▸ **REQUIRED TASK**
Reproduce the listing below exactly, beginning with its first line and ending with the line that holds "return tuple(((v/12.92) if"; pictures are not part of the copy.

▸ **DATASET CONTENT**
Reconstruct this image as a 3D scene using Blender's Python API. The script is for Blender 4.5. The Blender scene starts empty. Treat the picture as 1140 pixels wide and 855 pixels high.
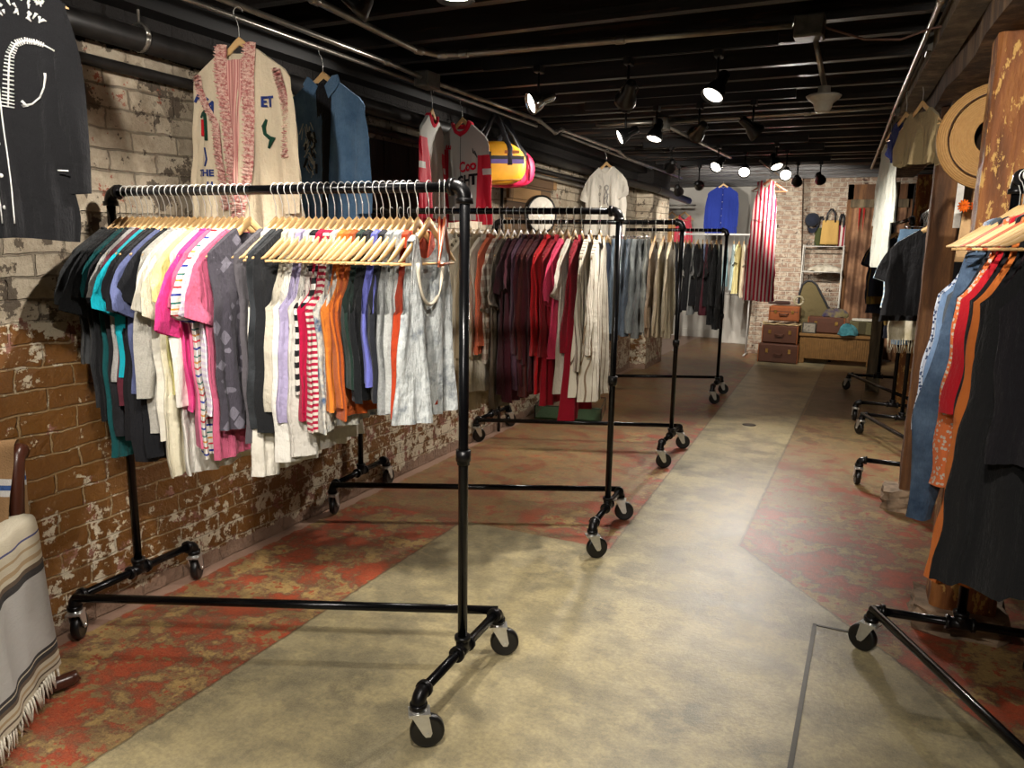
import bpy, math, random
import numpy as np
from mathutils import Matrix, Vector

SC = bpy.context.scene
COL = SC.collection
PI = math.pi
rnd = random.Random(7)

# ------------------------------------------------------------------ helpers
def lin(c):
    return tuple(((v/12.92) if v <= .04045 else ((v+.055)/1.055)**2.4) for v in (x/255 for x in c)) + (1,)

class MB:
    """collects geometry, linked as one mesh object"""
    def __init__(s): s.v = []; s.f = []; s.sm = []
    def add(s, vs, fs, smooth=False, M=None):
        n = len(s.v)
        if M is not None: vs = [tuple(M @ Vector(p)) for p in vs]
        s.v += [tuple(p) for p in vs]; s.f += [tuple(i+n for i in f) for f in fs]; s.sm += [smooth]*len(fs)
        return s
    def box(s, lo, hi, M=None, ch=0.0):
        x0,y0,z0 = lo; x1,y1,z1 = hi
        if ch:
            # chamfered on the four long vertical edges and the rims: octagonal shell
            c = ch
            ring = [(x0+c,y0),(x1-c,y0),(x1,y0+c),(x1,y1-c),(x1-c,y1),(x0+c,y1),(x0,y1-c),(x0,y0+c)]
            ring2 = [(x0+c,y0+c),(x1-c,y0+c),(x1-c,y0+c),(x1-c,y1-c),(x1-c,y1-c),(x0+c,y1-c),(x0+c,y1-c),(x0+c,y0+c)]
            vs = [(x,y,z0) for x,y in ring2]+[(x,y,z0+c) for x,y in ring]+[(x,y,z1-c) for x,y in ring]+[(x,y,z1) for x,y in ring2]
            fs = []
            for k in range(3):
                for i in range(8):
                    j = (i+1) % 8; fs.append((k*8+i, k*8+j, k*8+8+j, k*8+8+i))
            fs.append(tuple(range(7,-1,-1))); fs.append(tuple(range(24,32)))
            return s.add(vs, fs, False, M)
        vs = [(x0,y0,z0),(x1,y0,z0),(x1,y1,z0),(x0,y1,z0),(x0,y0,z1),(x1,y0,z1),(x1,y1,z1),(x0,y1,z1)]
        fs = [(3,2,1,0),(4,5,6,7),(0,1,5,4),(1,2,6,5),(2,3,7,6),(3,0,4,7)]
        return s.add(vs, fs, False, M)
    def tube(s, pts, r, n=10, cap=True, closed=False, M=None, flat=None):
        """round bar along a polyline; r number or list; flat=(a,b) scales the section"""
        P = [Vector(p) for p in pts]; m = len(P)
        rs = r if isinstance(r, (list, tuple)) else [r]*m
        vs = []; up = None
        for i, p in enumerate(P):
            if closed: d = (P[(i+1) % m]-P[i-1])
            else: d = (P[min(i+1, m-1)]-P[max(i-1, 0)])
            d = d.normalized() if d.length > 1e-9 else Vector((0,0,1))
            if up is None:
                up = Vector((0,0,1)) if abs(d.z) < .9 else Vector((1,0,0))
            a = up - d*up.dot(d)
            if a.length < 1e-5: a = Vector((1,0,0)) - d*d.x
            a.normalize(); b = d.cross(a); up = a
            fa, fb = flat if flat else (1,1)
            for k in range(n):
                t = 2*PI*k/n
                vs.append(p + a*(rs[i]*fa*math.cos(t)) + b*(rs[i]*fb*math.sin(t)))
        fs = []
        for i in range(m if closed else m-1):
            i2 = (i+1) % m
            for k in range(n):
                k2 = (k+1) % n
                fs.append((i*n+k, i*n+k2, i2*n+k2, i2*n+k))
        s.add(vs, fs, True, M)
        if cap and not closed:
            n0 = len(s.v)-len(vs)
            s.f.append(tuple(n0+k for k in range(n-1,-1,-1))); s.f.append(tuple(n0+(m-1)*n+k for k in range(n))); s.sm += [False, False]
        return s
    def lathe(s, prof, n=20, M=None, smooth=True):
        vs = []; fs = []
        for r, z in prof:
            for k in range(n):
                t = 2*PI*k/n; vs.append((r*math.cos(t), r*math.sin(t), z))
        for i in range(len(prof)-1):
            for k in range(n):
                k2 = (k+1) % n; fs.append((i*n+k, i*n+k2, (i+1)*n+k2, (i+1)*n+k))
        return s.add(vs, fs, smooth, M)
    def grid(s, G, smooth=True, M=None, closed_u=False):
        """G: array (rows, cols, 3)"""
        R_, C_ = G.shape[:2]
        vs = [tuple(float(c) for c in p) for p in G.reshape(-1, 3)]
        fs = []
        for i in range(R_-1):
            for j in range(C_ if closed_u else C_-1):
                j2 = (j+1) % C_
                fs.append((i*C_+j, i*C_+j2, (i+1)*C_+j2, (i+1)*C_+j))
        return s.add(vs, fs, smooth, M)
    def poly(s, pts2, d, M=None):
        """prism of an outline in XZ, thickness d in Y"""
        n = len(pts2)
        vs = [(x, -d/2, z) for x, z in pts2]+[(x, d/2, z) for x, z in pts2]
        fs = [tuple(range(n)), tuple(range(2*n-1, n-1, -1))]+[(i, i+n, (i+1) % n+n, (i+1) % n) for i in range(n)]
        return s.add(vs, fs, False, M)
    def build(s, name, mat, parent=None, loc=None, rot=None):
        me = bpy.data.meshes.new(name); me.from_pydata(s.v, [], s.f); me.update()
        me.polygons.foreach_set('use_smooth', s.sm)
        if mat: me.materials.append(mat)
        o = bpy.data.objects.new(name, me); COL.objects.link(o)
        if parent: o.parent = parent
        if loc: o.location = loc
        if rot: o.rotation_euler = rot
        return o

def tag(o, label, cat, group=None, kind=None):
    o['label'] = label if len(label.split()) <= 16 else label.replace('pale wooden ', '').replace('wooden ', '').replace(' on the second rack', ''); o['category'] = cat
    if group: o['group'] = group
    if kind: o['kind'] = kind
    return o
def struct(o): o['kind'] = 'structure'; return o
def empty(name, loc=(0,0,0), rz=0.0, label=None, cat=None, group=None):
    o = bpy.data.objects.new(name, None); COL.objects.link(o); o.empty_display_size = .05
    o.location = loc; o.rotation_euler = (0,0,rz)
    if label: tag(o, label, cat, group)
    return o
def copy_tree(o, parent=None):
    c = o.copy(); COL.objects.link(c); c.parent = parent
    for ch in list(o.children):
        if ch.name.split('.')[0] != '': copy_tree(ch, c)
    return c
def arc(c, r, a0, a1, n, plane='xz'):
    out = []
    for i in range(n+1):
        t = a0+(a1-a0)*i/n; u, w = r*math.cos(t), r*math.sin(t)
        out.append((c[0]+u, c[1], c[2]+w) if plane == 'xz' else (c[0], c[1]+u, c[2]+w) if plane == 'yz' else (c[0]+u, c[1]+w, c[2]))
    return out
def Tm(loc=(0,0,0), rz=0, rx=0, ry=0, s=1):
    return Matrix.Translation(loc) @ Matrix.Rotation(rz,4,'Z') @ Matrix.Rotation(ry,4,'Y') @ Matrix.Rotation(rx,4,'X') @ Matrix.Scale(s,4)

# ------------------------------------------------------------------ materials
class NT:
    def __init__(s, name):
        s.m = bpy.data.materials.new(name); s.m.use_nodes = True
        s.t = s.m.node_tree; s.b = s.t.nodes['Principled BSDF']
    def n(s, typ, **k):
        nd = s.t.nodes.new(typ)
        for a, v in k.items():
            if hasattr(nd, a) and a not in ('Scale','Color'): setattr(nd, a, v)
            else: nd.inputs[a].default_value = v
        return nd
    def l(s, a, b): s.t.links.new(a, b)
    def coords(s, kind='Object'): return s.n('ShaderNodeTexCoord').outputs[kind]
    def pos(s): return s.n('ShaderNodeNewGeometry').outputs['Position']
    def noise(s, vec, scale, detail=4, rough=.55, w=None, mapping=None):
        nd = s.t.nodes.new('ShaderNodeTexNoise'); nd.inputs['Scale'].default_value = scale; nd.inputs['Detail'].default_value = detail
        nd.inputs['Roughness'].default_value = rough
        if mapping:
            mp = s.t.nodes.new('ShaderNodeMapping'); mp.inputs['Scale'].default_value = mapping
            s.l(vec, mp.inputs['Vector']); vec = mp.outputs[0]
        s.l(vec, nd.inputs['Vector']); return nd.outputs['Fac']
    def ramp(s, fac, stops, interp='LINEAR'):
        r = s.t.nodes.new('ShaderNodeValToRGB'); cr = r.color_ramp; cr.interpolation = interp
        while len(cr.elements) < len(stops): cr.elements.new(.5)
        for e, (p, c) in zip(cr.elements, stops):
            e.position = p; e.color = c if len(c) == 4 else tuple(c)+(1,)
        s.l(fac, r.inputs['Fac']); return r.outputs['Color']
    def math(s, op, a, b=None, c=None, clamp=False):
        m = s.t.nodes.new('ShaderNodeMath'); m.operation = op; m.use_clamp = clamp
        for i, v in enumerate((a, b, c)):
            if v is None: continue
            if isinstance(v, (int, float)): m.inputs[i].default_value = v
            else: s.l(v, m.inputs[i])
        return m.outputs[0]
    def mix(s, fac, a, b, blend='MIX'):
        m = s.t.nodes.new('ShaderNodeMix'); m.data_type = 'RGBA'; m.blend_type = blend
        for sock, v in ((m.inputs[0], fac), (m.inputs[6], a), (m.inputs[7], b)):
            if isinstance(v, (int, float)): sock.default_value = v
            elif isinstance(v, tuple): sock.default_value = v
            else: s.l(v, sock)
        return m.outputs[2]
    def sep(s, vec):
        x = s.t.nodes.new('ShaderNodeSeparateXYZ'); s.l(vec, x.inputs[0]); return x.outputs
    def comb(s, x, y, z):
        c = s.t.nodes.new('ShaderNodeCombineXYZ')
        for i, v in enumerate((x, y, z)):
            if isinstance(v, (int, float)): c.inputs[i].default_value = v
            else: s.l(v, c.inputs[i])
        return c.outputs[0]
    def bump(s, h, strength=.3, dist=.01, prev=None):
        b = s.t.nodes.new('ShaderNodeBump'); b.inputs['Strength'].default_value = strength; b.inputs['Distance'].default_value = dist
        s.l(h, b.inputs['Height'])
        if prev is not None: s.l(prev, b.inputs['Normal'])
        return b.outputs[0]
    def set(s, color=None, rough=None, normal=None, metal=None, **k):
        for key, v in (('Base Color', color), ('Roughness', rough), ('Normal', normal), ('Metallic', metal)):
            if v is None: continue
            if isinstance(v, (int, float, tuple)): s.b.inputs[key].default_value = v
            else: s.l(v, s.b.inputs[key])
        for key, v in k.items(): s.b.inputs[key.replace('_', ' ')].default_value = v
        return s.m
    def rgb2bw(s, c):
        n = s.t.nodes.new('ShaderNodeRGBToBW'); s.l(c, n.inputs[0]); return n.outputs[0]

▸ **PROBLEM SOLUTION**
Reconstruct this image as a 3D scene using Blender's Python API. The script is for Blender 4.5. The Blender scene starts empty. Treat the picture as 1140 pixels wide and 855 pixels high.
import bpy, math, random
import numpy as np
from mathutils import Matrix, Vector

SC = bpy.context.scene
COL = SC.collection
PI = math.pi
rnd = random.Random(7)

# ------------------------------------------------------------------ helpers
def lin(c):
    return tuple(((v/12.92) if v <= .04045 else ((v+.055)/1.055)**2.4) for v in (x/255 for x in c)) + (1,)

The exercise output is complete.